One Sunday afternoon my husband and I were looking, through a magnifying glass, at images of work by Bruegel (the elder). "Skaters before the Gates of St. George, Antwerp" is a winter skating scene and so much is going on throughout the whole engraving that it is really a delicious experience to carefully examine it. There are skaters of all classes, one gentleman is clinging to the cape of his man-servant, while other peasant-skaters sit on the edge of the ice to lace up their skates. One man has fallen and onlookers on the edge of the riverbank look on with curious, if somewhat, smirking, expressions. A little boy is in an ice sled that appears to be made from a cow or horse's jawbone. Other skaters pass under one side of the drawbridge where, on the other side, one skater has what looks like a hockey stick and another holds a flag in what appears to be some sort of race or game.

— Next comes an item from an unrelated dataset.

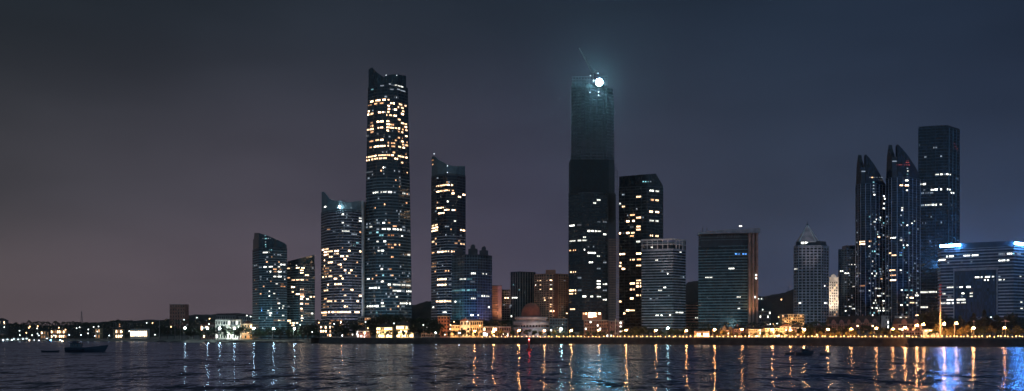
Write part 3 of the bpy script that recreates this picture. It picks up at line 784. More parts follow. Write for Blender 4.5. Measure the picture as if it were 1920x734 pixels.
# --- K
T = Tower('glass_tower', 'dark tower with a chamfered top right of the unfinished skyscraper', 'tower', [(1160.5, 1592), (1213, 1575), (1243, 1592)], 40, 350, 4.3)
T.body(M['gl_dark']); T.bands(M['band_dark'], 1.0, .2); T.mullions(M['band_dark'], 8, .4)
T.roof(); T.screen([(1161, 331.5), (1200, 328), (1229, 326), (1230, 326.2), (1242.8, 348)], M['gl_dark'], thick=14)
T.lights("""356.5 1218-1226c 1229-1236c 1200-1202d@353
367.5 1166-1171d 1193-1202w@370
374.5 1220-1226m 1229-1235w
384.5 1161-1164c 1166-1172w@389 1193-1195d@393
397 1218-1226w 1229-1236w
404.5 1181-1190m 1176-1178d 1193-1202w@409 1205-1207d@409
414 1218-1226c 1229-1235c 1174-1180w@416 1181-1190w@416
426.5 1193-1201w 1181-1188d@427
432 1193-1201w
438 1174-1180w 1181-1190w 1161-1164w 1168-1171d
442 1219-1226w 1229-1235w 1181-1188m@444
454 1193-1203c
477 1193-1202w 1162-1165w 1166-1172w
488 1181-1190w 1194-1202m 1162-1165w@493
499 1193-1202w 1161-1165w@501 1166-1172w@506
527 1193-1202w
533 1181-1190w 1193-1202w
539 1193-1202w
544.5 1181-1190w
555 1193-1202w
561 1181-1190w
567.5 1161-1165w
583 1174-1180w 1181-1190w
589 1169-1172w""")
T.lights("341 1205-1207t 1209-1212t 1214-1217t 1219-1221d", snap=False, hfrac=.5)
# --- L
T = Tower('office_tower', 'grey banded office block with an open roof frame', 'office block', [(1203.5, 1505), (1262, 1488), (1285.5, 1510)], 36, 468, 3.75)
T.body(M['gl_dark']); T.bands(M['band_lav'], 1.5, .35); T.roof(M['band_lav'])
mb = MB()
for z_ in (wz(449, 1490), wz(458, 1490)):
    mb2 = MB(); P = T.at(T.zt, 1.2); Q = T.at(T.zt, -1.5); n = len(P)
    for i in range(n): j = (i+1) % n; mb.prism([P[i], P[j], Q[j], Q[i]], z_-(.6 if z_ < wz(450, 1490)-1 else 1.0), z_+(.4 if z_ < wz(450, 1490)-1 else 1.0))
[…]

After he made coffee for us, we sat in the front room with an early morning fire going. Paul had a piece of paper on a split log, with which he was combining frottage with drawing. He drew with a fountain pen and walnut ink he made from walnuts that had dropped from the tree in our yard this fall.
Bruegel's drawing was made with pen and brown ink for "transfer on transfer paper with a stylus" as the caption explained. He drew it backwards so that the etching made from it would be right-side up.
"Looking at Bruegel's work," Paul said, "makes me see the world differently." While making coffee he had seen, through the window in our kitchen, a lone turkey under the old apple tree. A few days earlier, we had driven by the Retreat Pond in Brattleboro, now frozen over and covered with brightly painted ice huts or "bobs" and skaters, young and old. We had both agreed how "Bruegel-like" the winter scene looked to us.
When we lived in Provincetown, we referred to particular views of the sea as "de Grootian" after our friend, the painter, Pat de Groot. When, for instance, a winter sea is blue-black and dotted with white caps and seeming to merge with a darkened blue-white sky, we recognize this as exactly the kind of moment de Groot not only captures so well, but also the kind of moment one stops to reconsider precisely because of the way she has captured it.
It seems (immodestly) to me that my husband has become a better, more astute reader because of all the conversations we have had about writing. I can say with certainty that being with him these past fifteen years, and seeing the world and art through his eyes, has absolutely changed the way I see everything.